Esos rasgos se manifestaron con claridad en la colección La Siringa (1959-1966), que se especializó, según el propósito expreso de Peña Lillo, en ediciones de gran tirada a precios económicos sobre política argentina y latinoamericana, su historia, economía y arte. Todo bajo el designio de una sola persona. "ƒl editor asume el protagonismo...-apuntan De Sagastizábal y Giuliani acerca de ese hito-. El seleccionará autores que escribirán especialmente para La Siringa, él decidirá cuáles son los problemas relevantes que hay que desmenuzar, él colaborará así con el proceso de inclusión de Latinoamérica en el nosotros de los argentinos".

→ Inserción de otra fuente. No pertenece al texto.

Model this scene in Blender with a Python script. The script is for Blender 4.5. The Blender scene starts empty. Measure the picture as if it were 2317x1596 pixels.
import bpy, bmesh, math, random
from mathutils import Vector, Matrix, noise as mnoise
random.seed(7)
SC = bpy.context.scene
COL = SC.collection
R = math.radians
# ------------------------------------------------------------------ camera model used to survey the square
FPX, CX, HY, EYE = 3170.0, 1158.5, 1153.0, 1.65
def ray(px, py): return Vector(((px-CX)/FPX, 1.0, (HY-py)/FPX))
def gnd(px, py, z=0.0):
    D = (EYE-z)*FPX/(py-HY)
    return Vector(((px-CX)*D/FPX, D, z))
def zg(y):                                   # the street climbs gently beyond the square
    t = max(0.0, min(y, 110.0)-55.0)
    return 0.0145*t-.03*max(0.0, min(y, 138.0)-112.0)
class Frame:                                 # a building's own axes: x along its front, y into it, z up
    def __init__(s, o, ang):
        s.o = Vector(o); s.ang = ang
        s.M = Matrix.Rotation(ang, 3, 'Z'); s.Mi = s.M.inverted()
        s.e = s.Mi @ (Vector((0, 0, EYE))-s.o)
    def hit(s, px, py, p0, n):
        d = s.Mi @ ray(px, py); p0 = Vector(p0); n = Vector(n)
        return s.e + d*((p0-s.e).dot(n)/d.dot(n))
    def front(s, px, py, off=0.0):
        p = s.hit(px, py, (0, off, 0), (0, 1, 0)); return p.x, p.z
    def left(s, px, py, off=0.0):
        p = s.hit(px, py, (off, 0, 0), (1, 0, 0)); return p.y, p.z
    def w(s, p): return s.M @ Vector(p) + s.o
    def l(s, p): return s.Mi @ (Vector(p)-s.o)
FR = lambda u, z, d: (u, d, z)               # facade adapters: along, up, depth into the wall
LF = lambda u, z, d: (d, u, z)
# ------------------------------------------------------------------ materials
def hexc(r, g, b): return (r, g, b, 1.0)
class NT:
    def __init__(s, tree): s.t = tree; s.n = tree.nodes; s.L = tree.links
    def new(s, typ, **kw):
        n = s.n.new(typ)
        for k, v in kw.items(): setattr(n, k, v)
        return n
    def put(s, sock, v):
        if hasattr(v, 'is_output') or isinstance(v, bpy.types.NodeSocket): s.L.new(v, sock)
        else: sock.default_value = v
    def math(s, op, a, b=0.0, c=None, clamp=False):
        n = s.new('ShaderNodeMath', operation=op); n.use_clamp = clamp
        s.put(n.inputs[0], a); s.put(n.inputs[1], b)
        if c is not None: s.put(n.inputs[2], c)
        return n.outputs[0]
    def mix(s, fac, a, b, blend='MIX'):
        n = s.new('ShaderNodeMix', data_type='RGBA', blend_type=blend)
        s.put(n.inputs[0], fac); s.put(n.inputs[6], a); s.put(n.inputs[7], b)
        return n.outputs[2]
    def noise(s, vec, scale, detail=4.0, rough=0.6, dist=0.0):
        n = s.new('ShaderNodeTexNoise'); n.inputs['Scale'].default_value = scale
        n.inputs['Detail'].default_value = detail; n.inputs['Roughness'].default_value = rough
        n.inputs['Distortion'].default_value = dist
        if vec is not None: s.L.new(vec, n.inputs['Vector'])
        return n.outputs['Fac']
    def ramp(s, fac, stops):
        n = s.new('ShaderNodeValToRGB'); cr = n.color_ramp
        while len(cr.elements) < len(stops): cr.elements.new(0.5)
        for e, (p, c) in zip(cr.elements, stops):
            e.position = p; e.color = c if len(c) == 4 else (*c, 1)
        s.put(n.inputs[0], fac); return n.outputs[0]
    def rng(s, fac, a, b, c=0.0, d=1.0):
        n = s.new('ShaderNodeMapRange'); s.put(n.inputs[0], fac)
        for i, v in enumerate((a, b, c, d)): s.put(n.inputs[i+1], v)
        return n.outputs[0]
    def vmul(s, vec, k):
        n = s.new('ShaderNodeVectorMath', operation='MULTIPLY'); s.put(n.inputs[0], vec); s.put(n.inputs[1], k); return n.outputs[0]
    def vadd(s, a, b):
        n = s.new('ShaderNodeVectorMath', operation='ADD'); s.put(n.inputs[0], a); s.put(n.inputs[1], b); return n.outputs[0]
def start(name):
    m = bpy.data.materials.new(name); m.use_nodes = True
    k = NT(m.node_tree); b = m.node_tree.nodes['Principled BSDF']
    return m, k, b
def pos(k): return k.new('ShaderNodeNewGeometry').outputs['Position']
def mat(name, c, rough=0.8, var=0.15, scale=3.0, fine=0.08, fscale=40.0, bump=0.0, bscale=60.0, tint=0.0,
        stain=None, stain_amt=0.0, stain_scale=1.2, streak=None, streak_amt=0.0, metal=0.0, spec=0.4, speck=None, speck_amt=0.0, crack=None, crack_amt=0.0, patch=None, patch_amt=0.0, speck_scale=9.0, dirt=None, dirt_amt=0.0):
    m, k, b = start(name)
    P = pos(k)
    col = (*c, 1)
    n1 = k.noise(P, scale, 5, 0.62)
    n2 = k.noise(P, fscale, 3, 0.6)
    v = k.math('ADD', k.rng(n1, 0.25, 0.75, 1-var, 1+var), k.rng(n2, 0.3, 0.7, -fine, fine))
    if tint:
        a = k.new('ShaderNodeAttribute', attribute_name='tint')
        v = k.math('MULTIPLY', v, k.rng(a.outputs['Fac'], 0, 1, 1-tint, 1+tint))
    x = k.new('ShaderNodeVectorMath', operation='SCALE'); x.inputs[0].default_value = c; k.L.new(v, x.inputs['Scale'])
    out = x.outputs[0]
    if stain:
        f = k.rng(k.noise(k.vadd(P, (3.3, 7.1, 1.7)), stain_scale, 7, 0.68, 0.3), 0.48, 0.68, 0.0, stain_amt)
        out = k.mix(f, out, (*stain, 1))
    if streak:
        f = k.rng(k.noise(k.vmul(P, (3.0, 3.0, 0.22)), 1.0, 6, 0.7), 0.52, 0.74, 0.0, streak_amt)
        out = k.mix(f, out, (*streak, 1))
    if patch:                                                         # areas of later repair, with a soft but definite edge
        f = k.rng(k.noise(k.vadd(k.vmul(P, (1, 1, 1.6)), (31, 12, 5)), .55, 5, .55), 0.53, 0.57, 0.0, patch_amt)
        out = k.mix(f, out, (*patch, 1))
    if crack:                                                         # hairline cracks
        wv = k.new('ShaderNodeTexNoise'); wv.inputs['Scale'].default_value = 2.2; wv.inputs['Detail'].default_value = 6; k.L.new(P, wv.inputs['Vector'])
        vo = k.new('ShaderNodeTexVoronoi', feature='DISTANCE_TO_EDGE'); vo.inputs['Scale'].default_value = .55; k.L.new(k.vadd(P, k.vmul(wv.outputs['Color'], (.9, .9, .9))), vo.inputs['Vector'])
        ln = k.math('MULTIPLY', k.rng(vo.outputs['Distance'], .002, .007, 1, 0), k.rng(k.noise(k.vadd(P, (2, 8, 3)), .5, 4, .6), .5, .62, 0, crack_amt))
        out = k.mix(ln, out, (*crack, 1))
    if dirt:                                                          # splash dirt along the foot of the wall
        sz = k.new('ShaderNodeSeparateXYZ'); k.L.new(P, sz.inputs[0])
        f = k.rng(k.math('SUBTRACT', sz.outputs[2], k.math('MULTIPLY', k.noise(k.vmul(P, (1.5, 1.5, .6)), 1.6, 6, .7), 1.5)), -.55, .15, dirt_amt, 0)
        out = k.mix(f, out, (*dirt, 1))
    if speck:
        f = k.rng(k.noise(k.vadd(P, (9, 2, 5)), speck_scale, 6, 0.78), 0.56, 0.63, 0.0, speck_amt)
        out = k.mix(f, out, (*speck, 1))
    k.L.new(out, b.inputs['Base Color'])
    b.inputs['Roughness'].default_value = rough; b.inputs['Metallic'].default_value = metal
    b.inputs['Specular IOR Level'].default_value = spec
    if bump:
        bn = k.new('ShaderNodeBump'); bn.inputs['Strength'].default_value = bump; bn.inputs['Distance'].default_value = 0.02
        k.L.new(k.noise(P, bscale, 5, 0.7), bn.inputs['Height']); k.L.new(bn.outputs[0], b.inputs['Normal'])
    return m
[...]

Un editor argentino: Arturo Peña Lillo forma parte de la flamante colección "La vida y los libros" que la editorial Eudeba dedica a los "diferentes aspectos de la profesión de editar". El segundo volumen publicado en esa línea es Manual de supervivencia para editores del siglo XXI (Eudeba, 144 páginas) y pertenece a Fernando Estéves, un especialista en el tema. Balance apasionado y minucioso de los peligros y oportunidades que se ciernen sobre el sector, el Manual...finaliza con una recomendación inapelable ante cambios tecnológicos que su autor juzga irreversibles: "lo primero que debemos hacer "los editores del siglo XX" es dejar de sacralizar el papel".